==== Data to use ====
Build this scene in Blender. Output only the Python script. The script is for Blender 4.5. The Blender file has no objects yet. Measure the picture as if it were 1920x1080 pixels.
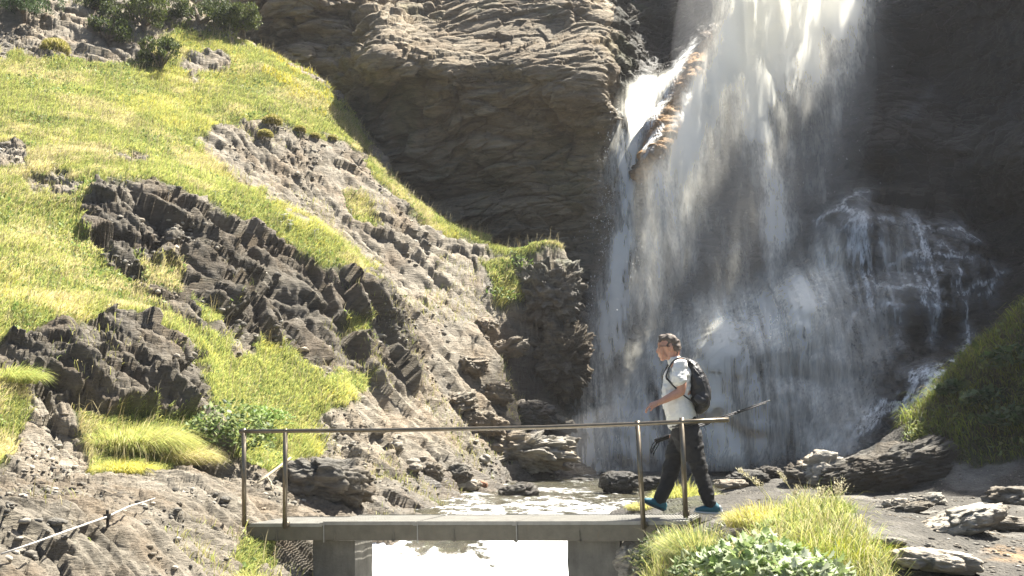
import bpy, math, random
import numpy as np
from mathutils import Vector, Matrix
from mathutils.bvhtree import BVHTree
R = math.radians
scene = bpy.context.scene
COL = scene.collection

# ---------------------------------------------------------------- camera
PITCH = math.atan((776 - 540) / 2667.0)
cam_data = bpy.data.cameras.new("camera")
cam_data.lens = 50.0; cam_data.sensor_width = 36.0
cam_data.clip_start = 0.1; cam_data.clip_end = 500.0
cam = bpy.data.objects.new("camera", cam_data); COL.objects.link(cam)
CAMZ = 1.6
cam.location = (0, 0, CAMZ); cam.rotation_euler = (R(90) + PITCH, 0, 0)
scene.camera = cam

# ---------------------------------------------------------------- light
SUN = Vector((0.42, 0.30, 0.86)).normalized()
SUN_EL = math.asin(SUN.z); SUN_AZ = math.atan2(SUN.x, SUN.y)
world = bpy.data.worlds.new("World"); scene.world = world; world.use_nodes = True
nt = world.node_tree
sky = nt.nodes.new('ShaderNodeTexSky'); sky.sky_type = 'NISHITA'; sky.sun_disc = False
sky.sun_elevation = SUN_EL; sky.sun_rotation = SUN_AZ
sky.air_density = 1.0; sky.dust_density = 3.0
nt.links.new(sky.outputs[0], nt.nodes['Background'].inputs[0])
nt.nodes['Background'].inputs[1].default_value = 0.05
sl = bpy.data.lights.new("sun", 'SUN'); sl.energy = 5.0; sl.angle = R(0.5); sl.color = (1.0, 0.95, 0.86)
so = bpy.data.objects.new("sun", sl); COL.objects.link(so)
so.rotation_euler = (-SUN).to_track_quat('-Z', 'Y').to_euler(); so.location = (20, 10, 40)
scene.view_settings.view_transform = 'Standard'; scene.view_settings.look = 'None'
scene.view_settings.gamma = 1.0; scene.view_settings.use_curve_mapping = False
scene.view_settings.exposure = 1.95
scene.render.engine = 'CYCLES'
cy = scene.cycles
cy.transparent_max_bounces = 20; cy.max_bounces = 5; cy.diffuse_bounces = 3; cy.glossy_bounces = 2
cy.transmission_bounces = 3; cy.use_denoising = True; cy.caustics_reflective = False; cy.caustics_refractive = False
cy.sample_clamp_indirect = 6.0

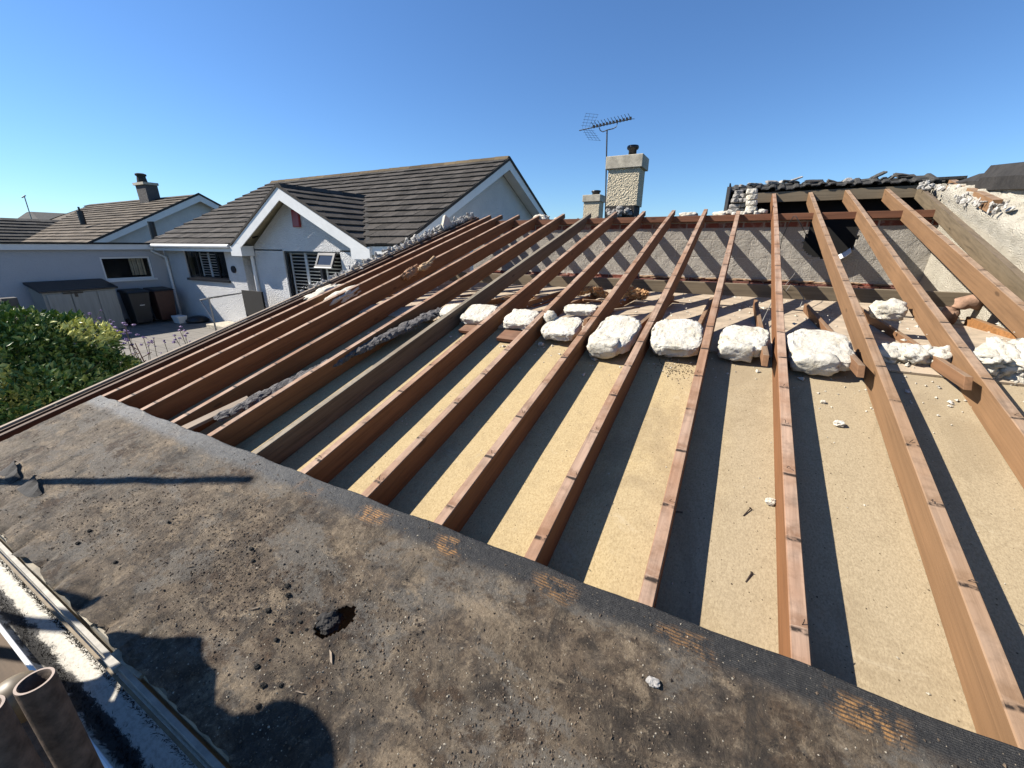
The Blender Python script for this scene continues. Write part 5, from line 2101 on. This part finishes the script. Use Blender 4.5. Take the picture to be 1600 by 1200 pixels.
====
§ **Exercise aim**:
Leave out the pictures, then repeat the listing above exactly from its first line to the line with "COL = scene.collection", inclusive.

§ **Response to the task**:
Build this scene in Blender. Output only the Python script. The script is for Blender 4.5. The Blender file has no objects yet. Measure the picture as if it were 1920x1080 pixels.
import bpy, math, random
import numpy as np
from mathutils import Vector, Matrix
from mathutils.bvhtree import BVHTree
R = math.radians
scene = bpy.context.scene
COL = scene.collection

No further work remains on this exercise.